Além das mensagens escritas da revista, precisamos falar sobre as imagens que ela contém. María Acaso (2006) nos explica que estruturas de poder se organizam com o objetivo de aterrorizar a população através da linguagem visual. No mundo moderno, diz ela, "todas essas imagens nos fazem querer coisas que não temos, por isso vivemos em uma luta contínua para obtê-las. Corpo perfeito; o medo de não ter tudo o que o vizinho tem”. Na revista os exemplos disso são diversos: o terror ao corpo, as grandes marcas patrocinando o que os artistas da capa irão vestir, a repetição de elementos que demarcam modelos de comportamento e consumo. Além do mais, ao folhar as páginas podemos ver claramente um tipo de padrão de cabelos e roupas, ditando implicitamente o que se está na moda ou não, o que é certo e errado e ativando nas adolescentes os desejos de consumo, principalmente nessa fase de construção da identidade e demarcação da subjetividade. A magreza, o cabelo liso, a pele sem marcas, estão sempre associados à saúde e à felicidade. É comum pelas páginas observarmos essa narrativa sendo reforçada. Acaso aponta que o objetivo dessas imagens veiculadas na revista é modelar a identidade do indivíduo, criando ideais de estilo e vida, e nesse papel a Capricho se sai muito bem, se avaliarmos como foi referência para as garotas da minha idade.

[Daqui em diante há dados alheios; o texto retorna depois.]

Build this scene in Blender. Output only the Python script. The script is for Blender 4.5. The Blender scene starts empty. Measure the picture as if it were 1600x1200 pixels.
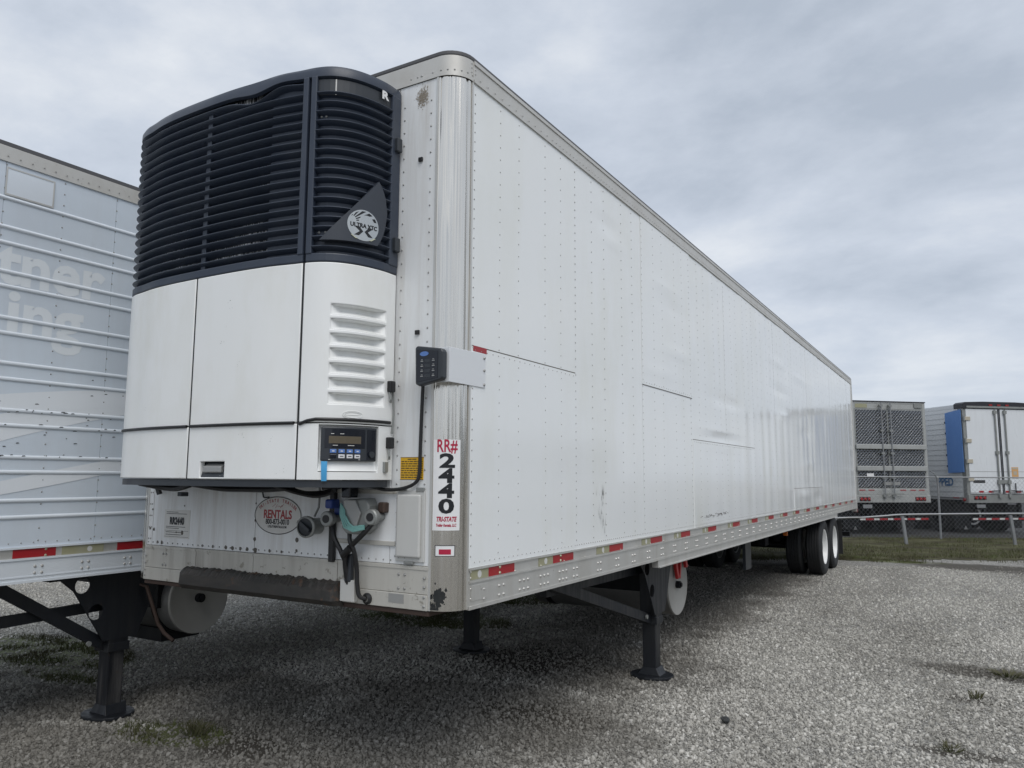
import bpy, bmesh, math, random
from mathutils import Vector, Matrix, noise
random.seed(7)
R = math.radians
sc = bpy.context.scene
COL = sc.collection

# ------------------------------------------------------------ camera
cam_d = bpy.data.cameras.new('camera'); cam = bpy.data.objects.new('camera', cam_d); COL.objects.link(cam)
YAW, PIT, ROL = -0.534, 0.120, 0.005
fw = Vector((math.sin(YAW)*math.cos(PIT), math.cos(YAW)*math.cos(PIT), math.sin(PIT)))
rt = Vector((math.cos(YAW), -math.sin(YAW), 0)); up = rt.cross(fw)
cr, sr = math.cos(ROL), math.sin(ROL)
r2_, u2_ = rt*cr + up*sr, up*cr - rt*sr
CP = Vector((2.253, -3.226, 1.727))
cam.matrix_world = Matrix(((r2_.x, u2_.x, -fw.x, CP.x), (r2_.y, u2_.y, -fw.y, CP.y), (r2_.z, u2_.z, -fw.z, CP.z), (0, 0, 0, 1)))
cam_d.sensor_width = 36; cam_d.lens = 36*1199.5/1600
cam_d.clip_start = 0.05; cam_d.clip_end = 2000
sc.camera = cam

# ------------------------------------------------------------ sky and sun
SUN_AZ, SUN_EL = R(132), R(54)          # azimuth clockwise from +y
w = bpy.data.worlds.new('World'); sc.world = w; w.use_nodes = True
nt = w.node_tree; nt.nodes.clear()
def N(t, ty, **k):
    n = t.nodes.new(ty)
    for a, v in k.items(): setattr(n, a, v)
    return n
wo = N(nt, 'ShaderNodeOutputWorld'); bg = N(nt, 'ShaderNodeBackground'); bg.inputs[1].default_value = 0.1
sky = N(nt, 'ShaderNodeTexSky', sky_type='NISHITA', sun_disc=False, sun_elevation=SUN_EL, sun_rotation=SUN_AZ)
tc = N(nt, 'ShaderNodeTexCoord')
sep = N(nt, 'ShaderNodeSeparateXYZ'); nt.links.new(tc.outputs['Generated'], sep.inputs[0])
ad = N(nt, 'ShaderNodeMath', operation='ADD'); ad.inputs[1].default_value = 0.22
ab = N(nt, 'ShaderNodeMath', operation='ABSOLUTE'); nt.links.new(sep.outputs[2], ab.inputs[0]); nt.links.new(ab.outputs[0], ad.inputs[0])
dv = N(nt, 'ShaderNodeVectorMath', operation='DIVIDE'); cb = N(nt, 'ShaderNodeCombineXYZ')
for i in range(3): nt.links.new(ad.outputs[0], cb.inputs[i])
nt.links.new(tc.outputs['Generated'], dv.inputs[0]); nt.links.new(cb.outputs[0], dv.inputs[1])
mp = N(nt, 'ShaderNodeMapping'); mp.inputs['Location'].default_value = (10.377, 12.960, 0.3); mp.inputs['Rotation'].default_value = (0, 0, R(35)); mp.inputs['Scale'].default_value = (0.75, 1.15, 1)
nt.links.new(dv.outputs[0], mp.inputs[0])
n1 = N(nt, 'ShaderNodeTexNoise'); n1.inputs['Scale'].default_value = 1.15; n1.inputs['Detail'].default_value = 10; n1.inputs['Roughness'].default_value = 0.56; n1.inputs['Distortion'].default_value = 0.35
nt.links.new(mp.outputs[0], n1.inputs['Vector'])
rp = N(nt, 'ShaderNodeValToRGB'); e = rp.color_ramp.elements
e[0].position = 0.37; e[0].color = (4.1, 4.62, 5.4, 1); e[1].position = 0.64; e[1].color = (7.3, 7.6, 8.0, 1)
m_ = e.new(0.5); m_.color = (5.45, 5.95, 6.75, 1)
n2 = N(nt, 'ShaderNodeTexNoise'); n2.inputs['Scale'].default_value = 3.6; n2.inputs['Detail'].default_value = 8; n2.inputs['Roughness'].default_value = 0.6
mp2 = N(nt, 'ShaderNodeMapping'); mp2.inputs['Scale'].default_value = (1, 1.1, 2.2); nt.links.new(tc.outputs['Generated'], mp2.inputs[0]); nt.links.new(mp2.outputs[0], n2.inputs['Vector'])
cm = N(nt, 'ShaderNodeMix', data_type='FLOAT'); cm.inputs[0].default_value = 0.42; nt.links.new(n1.outputs[0], cm.inputs[2]); nt.links.new(n2.outputs[0], cm.inputs[3])
nt.links.new(cm.outputs[0], rp.inputs[0])
mx = N(nt, 'ShaderNodeMix', data_type='RGBA'); mx.inputs[0].default_value = 0.93
nt.links.new(sky.outputs[0], mx.inputs[6]); nt.links.new(rp.outputs[0], mx.inputs[7])
nt.links.new(mx.outputs[2], bg.inputs[0]); nt.links.new(bg.outputs[0], wo.inputs[0])

sun_d = bpy.data.lights.new('sun', 'SUN'); sun_d.energy = 1.5; sun_d.angle = R(40); sun_d.color = (1, 0.97, 0.93)
sun = bpy.data.objects.new('sun', sun_d); COL.objects.link(sun)
sdir = Vector((math.sin(SUN_AZ)*math.cos(SUN_EL), math.cos(SUN_AZ)*math.cos(SUN_EL), math.sin(SUN_EL)))
sun.rotation_euler = sdir.to_track_quat('Z', 'Y').to_euler()
sc.view_settings.view_transform = 'Standard'; sc.view_settings.look = 'None'; sc.view_settings.exposure = 0.2; sc.view_settings.gamma = 1
sc.view_settings.use_curve_mapping = False

# ------------------------------------------------------------ materials
def mat(name, col, rough=0.5, metal=0.0, spec=0.5, coat=0.0):
    m = bpy.data.materials.new(name); m.use_nodes = True
    b = m.node_tree.nodes['Principled BSDF']
    b.inputs['Base Color'].default_value = (*col, 1); b.inputs['Roughness'].default_value = rough
    b.inputs['Metallic'].default_value = metal; b.inputs['Specular IOR Level'].default_value = spec
    b.inputs['Coat Weight'].default_value = coat
    return m
def L(t, a, b): t.links.new(a, b)
def ntex(t, scale, mapscale=(1, 1, 1), detail=4, rough=0.55, loc=(0, 0, 0), coord='Object', dist=0):
    c = N(t, 'ShaderNodeTexCoord'); p = N(t, 'ShaderNodeMapping'); n = N(t, 'ShaderNodeTexNoise')
    p.inputs['Scale'].default_value = mapscale; p.inputs['Location'].default_value = loc
    n.inputs['Scale'].default_value = scale; n.inputs['Detail'].default_value = detail; n.inputs['Roughness'].default_value = rough; n.inputs['Distortion'].default_value = dist
    L(t, c.outputs[coord], p.inputs[0]); L(t, p.outputs[0], n.inputs['Vector'])
    return n.outputs[0]
def ramp(t, src, stops):
    r = N(t, 'ShaderNodeValToRGB'); el = r.color_ramp.elements
    while len(el) < len(stops): el.new(0.5)
    for k, (p, c) in zip(el, stops):
        k.position = p; k.color = (c, c, c, 1) if isinstance(c, (int, float)) else (*c, 1)
    L(t, src, r.inputs[0]); return r.outputs[0]
def mixc(t, fac, a, b, mode='MIX'):
    m = N(t, 'ShaderNodeMix', data_type='RGBA', blend_type=mode)
    for i, v in ((0, fac), (6, a), (7, b)):
        if isinstance(v, (int, float)): m.inputs[i].default_value = v
        elif isinstance(v, tuple): m.inputs[i].default_value = (*v, 1)
        else: L(t, v, m.inputs[i])
    return m.outputs[2]
def bump(t, b, src, strength=0.3, dist=0.01):
    n = N(t, 'ShaderNodeBump'); n.inputs['Strength'].default_value = strength; n.inputs['Distance'].default_value = dist
    L(t, src, n.inputs['Height']); L(t, n.outputs[0], b.inputs['Normal'])
def P(m): return m.node_tree, m.node_tree.nodes['Principled BSDF']

def weather(m, base, dirt, amt=0.5, streak=(6, 6, 0.5), spot=None, roughvar=None, seed=0):
    t, b = P(m)
    s1 = ramp(t, ntex(t, 1.6, streak, 6, 0.65, (seed, 0, 0)), [(0.45, 0.0), (0.8, 1.0)])
    s2 = ramp(t, ntex(t, 0.9, (1, 1, 1), 4, 0.6, (0, seed, 0)), [(0.3, 0.0), (0.75, 1.0)])
    f = mixc(t, 1.0, s1, s2, 'MULTIPLY')
    f = mixc(t, amt, (0, 0, 0), f)
    c = mixc(t, f, base, dirt)
    if spot:
        s3 = ramp(t, ntex(t, spot[0], (1, 1, 1), 5, 0.7, (seed, seed, 0)), [(spot[1], 0.0), (spot[1]+0.06, 1.0)])
        s3 = mixc(t, spot[3], (0, 0, 0), s3)
        c = mixc(t, s3, c, spot[2])
    L(t, c, b.inputs['Base Color'])
    if roughvar:
        rr = ramp(t, ntex(t, 3, streak, 5, 0.6, (0, 0, seed)), [(0.3, roughvar[0]), (0.7, roughvar[1])])
        L(t, rr, b.inputs['Roughness'])
    return m

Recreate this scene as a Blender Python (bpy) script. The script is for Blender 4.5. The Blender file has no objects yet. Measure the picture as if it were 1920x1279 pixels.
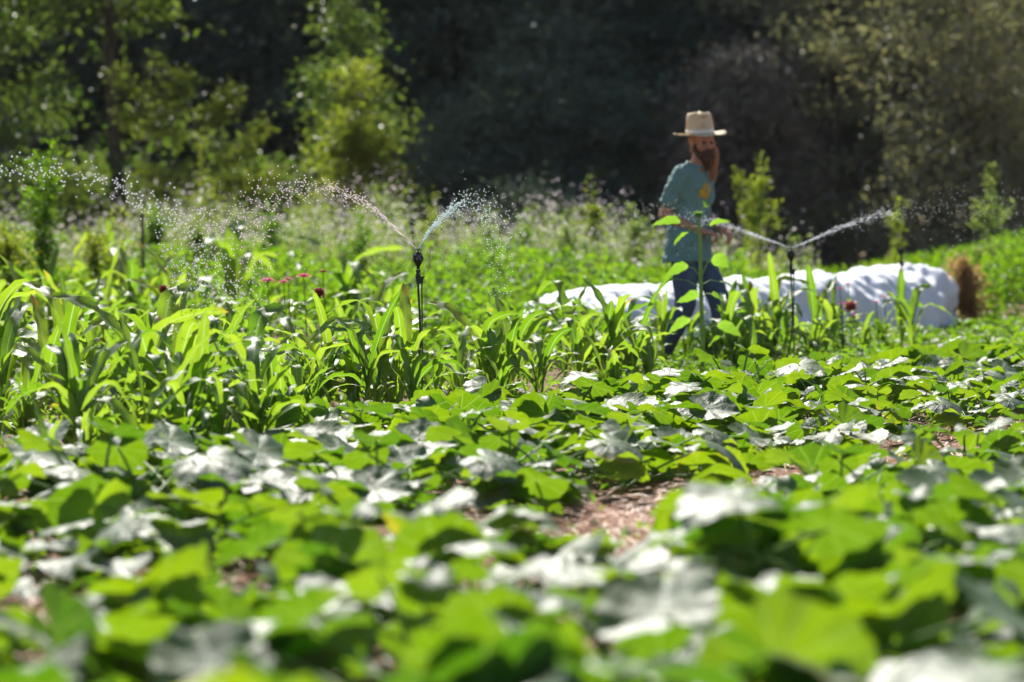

Em resposta às mudanças do valor comercial da informação impressa diante da profusão de canais na mídia digital, em 2 de junho de 2015 a Editora Abril anunciou que não haveria mais a versão impressa da Capricho, mas seu conteúdo iria continuar, sendo postado no portal online e nas redes sociais da revista.
A fim de curiosidade, acessei o site da Capricho cerca de 11 anos depois da última vez que me lembro de ter lido matérias da revista, esperando ainda encontrar aquele mesmo conteúdo sobre garotos e como ser uma garota fashion. No entanto, as manchetes que encontrei iam por um caminho totalmente contrário, corrigindo falácias que a própria revista cometia na última década. A explicação disso é clara: a Capricho mudou porque os leitores mudaram, com o surgimento de discursos de empoderamento e luta pelos direitos das minorias que reverberam via redes sociais. Em resposta a isso, é claro que o mercado está moldando os discursos de grandes empresas e da publicidade para se adequar à nova mentalidade dos seus consumidores, porque uma revista que falava sobre “murchar a barriguinha” não dialoga mais com adolescentes amando o próprio corpo.
É interessante dizer que a colunista de “certo e errado”, Adriana Yoshida, também disse em uma entrevista que se arrepende por ter escrito a coluna.
“Eu tenho um ‘mea culpa’ para fazer porque eu escrevia a seção de ‘certo e errado’. Eu ditava muito a moda e dentro de um padrão que existia [...] Hoje não teria mais como fazer. Moda é uma ferramenta e você usa como for melhor para você. Precisamos rever essa história que nos foi contada [de padrões]. Não podemos entender moda sem gênero como se isso fosse uniformizar as pessoas, é para dar liberdade para o homem usar peça que sempre foi do armário feminino e a mulher também. Precisamos entender que roupas não vão determinar nossa sexualidade [...] Não dá para colocar só modelo magra para lançar tendência. [...] Esse movimento pela igualdade na moda só tende a aumentar”.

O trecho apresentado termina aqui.